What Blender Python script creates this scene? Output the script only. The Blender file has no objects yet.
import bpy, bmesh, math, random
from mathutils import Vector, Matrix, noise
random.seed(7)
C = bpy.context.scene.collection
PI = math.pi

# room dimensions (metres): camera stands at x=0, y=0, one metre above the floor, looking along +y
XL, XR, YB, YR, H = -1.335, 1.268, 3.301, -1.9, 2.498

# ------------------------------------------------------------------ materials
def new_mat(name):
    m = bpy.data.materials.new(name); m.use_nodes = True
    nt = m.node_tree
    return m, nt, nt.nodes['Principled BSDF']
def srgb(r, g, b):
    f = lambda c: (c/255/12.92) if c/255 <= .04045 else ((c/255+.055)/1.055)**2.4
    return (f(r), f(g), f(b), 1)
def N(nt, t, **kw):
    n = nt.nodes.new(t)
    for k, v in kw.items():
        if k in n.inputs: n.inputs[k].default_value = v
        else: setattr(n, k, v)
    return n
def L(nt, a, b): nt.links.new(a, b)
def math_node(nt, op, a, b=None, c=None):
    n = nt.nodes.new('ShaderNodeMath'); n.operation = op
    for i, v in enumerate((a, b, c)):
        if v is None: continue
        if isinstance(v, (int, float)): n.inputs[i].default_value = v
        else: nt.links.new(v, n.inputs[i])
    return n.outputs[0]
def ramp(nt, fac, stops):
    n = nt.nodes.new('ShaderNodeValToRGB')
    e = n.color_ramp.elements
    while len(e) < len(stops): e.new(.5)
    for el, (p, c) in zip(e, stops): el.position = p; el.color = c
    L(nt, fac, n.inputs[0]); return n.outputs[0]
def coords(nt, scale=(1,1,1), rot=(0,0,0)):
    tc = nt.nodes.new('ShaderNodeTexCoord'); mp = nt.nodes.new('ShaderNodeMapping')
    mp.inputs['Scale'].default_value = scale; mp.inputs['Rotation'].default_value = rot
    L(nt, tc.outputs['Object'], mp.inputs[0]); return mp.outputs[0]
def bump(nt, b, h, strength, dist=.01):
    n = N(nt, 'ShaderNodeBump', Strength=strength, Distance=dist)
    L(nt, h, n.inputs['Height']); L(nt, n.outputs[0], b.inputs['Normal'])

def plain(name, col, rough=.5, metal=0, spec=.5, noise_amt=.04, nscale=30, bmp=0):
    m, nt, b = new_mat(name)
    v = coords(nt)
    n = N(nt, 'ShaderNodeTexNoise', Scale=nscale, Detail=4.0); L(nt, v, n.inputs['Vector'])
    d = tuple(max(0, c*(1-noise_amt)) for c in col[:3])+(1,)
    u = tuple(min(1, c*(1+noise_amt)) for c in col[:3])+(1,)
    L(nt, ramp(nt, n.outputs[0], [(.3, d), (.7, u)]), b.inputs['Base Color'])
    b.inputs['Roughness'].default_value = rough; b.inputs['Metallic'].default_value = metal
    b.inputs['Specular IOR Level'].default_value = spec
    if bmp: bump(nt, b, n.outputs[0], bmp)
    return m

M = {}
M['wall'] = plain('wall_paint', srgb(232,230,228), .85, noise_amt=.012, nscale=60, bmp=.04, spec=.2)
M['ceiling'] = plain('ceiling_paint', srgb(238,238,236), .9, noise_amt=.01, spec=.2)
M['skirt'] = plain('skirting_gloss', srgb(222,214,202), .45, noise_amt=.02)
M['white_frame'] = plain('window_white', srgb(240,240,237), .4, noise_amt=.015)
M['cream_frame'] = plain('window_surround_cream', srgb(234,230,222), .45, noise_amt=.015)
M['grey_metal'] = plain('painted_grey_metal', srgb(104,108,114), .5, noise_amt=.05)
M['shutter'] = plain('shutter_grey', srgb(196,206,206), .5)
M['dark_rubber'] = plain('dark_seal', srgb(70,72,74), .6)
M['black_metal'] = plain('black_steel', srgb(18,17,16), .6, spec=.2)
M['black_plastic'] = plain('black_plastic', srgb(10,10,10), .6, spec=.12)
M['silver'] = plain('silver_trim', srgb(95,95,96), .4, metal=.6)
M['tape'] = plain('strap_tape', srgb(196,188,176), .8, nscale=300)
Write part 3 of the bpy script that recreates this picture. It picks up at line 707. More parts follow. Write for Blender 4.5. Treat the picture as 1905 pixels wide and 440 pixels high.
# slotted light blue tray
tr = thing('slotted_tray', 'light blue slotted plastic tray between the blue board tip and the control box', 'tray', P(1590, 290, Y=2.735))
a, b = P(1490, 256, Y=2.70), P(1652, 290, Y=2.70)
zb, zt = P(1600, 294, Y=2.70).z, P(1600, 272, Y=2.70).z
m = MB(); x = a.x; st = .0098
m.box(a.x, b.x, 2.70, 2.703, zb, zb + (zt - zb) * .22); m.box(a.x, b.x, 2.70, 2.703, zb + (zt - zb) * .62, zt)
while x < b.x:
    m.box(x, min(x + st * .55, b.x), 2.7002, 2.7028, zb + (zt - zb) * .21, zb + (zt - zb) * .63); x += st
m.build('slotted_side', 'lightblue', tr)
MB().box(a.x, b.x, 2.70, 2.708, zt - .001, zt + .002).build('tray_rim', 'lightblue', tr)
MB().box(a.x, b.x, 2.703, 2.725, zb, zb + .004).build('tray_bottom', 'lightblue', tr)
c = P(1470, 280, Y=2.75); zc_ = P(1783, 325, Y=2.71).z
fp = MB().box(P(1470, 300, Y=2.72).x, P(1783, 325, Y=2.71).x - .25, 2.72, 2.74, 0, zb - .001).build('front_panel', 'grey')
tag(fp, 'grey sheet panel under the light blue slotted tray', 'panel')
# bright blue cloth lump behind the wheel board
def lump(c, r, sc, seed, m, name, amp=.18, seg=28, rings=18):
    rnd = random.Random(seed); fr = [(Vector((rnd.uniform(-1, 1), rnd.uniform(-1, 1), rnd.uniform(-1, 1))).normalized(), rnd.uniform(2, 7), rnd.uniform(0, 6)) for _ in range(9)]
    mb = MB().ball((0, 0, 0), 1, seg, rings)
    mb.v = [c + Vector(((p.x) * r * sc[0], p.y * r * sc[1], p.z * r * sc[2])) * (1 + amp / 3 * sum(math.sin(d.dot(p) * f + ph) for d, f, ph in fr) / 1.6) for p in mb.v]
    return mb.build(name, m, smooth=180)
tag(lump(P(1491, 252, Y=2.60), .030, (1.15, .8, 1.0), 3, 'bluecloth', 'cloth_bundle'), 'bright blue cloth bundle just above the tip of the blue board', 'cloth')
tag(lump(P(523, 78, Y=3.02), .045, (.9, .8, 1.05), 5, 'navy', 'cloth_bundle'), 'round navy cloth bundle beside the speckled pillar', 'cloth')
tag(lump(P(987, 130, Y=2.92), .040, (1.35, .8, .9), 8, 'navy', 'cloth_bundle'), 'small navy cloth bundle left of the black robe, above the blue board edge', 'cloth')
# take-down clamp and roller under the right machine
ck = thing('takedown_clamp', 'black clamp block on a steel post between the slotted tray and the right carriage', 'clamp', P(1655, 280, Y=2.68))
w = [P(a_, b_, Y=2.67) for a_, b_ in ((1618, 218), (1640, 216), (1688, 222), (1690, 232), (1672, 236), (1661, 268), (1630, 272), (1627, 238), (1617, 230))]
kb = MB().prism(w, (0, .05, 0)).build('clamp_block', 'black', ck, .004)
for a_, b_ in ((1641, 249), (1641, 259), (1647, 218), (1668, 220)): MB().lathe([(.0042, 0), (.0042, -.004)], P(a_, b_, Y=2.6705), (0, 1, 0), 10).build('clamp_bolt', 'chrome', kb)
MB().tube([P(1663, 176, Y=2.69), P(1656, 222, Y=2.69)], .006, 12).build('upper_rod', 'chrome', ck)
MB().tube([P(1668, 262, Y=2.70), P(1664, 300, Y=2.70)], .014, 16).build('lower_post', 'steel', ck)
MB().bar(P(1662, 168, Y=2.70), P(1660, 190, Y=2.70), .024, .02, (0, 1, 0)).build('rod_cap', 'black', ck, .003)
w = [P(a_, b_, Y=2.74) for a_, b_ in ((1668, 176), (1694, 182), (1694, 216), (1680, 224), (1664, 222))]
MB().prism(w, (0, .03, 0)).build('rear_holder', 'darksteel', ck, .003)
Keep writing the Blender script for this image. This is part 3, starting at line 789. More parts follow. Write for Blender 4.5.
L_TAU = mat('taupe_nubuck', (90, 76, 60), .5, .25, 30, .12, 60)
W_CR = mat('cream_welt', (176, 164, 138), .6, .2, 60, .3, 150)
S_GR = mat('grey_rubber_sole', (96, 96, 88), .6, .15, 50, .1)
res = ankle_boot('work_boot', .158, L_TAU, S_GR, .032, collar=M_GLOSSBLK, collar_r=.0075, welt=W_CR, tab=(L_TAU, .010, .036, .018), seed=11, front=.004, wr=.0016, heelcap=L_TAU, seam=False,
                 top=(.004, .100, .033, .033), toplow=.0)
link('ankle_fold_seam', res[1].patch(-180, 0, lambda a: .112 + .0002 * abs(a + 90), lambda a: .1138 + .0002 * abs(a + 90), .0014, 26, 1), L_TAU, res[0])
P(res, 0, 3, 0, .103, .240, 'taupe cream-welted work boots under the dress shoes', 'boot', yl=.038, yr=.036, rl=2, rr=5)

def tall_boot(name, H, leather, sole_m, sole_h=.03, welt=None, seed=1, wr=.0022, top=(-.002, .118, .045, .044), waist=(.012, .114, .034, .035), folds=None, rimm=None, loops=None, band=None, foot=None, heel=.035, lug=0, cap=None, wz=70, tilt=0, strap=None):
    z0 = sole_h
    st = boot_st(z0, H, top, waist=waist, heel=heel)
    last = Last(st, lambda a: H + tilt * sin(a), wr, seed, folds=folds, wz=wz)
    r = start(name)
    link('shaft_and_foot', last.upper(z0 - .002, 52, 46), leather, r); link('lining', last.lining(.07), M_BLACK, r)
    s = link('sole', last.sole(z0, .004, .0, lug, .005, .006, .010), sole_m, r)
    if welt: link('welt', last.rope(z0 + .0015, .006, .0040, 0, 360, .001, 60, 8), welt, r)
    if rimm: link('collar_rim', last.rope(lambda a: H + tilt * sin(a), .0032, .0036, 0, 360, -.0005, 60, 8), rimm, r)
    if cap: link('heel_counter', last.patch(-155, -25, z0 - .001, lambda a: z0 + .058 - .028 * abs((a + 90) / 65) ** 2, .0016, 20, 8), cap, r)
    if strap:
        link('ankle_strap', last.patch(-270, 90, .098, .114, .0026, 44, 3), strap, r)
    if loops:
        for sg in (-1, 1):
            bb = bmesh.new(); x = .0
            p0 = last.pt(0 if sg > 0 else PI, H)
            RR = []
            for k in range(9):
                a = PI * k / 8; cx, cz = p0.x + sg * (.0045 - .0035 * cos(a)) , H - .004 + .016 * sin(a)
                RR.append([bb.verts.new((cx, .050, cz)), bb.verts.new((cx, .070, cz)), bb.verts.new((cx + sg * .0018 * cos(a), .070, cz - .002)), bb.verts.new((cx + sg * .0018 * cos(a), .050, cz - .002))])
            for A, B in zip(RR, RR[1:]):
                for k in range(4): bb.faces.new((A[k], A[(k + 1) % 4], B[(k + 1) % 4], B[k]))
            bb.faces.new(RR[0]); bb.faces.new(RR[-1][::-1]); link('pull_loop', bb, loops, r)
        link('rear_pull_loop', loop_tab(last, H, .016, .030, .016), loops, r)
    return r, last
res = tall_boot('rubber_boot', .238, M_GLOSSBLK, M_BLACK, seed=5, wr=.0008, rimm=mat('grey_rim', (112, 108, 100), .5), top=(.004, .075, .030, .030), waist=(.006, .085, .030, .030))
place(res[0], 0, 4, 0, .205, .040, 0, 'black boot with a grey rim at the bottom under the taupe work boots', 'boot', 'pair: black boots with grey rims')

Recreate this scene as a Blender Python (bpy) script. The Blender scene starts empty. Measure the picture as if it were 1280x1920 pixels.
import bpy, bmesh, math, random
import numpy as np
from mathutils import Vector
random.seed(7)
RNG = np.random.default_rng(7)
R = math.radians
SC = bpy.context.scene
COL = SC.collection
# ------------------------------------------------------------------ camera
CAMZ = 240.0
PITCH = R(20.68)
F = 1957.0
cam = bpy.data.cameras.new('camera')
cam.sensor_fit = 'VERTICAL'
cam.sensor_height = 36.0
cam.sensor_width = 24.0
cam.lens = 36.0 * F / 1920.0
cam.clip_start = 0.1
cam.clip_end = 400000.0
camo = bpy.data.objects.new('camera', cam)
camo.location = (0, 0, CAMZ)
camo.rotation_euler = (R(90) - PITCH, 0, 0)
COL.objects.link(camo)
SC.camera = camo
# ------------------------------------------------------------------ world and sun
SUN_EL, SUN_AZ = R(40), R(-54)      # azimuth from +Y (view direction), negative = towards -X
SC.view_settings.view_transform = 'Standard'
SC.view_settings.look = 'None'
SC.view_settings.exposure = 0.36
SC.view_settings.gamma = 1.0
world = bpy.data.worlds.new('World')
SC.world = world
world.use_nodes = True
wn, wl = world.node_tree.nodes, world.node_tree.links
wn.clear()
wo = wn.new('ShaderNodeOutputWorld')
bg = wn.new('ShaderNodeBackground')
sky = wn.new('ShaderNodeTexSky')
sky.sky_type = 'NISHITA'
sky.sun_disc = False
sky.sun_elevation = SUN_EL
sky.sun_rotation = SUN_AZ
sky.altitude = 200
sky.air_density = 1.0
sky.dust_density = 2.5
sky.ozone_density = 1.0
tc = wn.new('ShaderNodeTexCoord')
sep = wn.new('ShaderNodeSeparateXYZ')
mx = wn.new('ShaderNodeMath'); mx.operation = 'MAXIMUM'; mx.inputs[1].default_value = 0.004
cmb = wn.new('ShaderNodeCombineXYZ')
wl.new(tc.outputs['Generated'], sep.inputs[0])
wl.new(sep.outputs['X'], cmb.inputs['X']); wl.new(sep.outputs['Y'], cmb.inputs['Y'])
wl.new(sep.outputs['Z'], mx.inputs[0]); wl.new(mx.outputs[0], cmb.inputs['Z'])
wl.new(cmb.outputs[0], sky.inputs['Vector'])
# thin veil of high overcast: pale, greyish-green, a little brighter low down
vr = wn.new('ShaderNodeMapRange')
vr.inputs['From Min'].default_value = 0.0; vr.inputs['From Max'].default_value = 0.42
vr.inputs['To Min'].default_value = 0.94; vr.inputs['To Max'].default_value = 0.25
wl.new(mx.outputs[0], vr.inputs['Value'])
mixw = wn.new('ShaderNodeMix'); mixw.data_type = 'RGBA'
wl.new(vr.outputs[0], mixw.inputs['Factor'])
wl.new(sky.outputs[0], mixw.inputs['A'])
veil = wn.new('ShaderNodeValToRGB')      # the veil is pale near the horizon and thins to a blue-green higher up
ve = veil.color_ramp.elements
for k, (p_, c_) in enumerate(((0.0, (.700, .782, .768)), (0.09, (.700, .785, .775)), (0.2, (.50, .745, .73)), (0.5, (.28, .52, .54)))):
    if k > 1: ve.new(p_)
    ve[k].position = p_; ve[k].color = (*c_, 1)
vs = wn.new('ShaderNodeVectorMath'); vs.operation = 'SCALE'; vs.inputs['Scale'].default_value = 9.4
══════
**Task description**
In the listing above, locate each line with "picture" and copy it.

**Exercise result**
Write part 3 of the bpy script that recreates this picture. It picks up at line 707. More parts follow. Write for Blender 4.5. Treat the picture as 1905 pixels wide and 440 pixels high.
Recreate this scene as a Blender Python (bpy) script. The Blender scene starts empty. Measure the picture as if it were 1280x1920 pixels.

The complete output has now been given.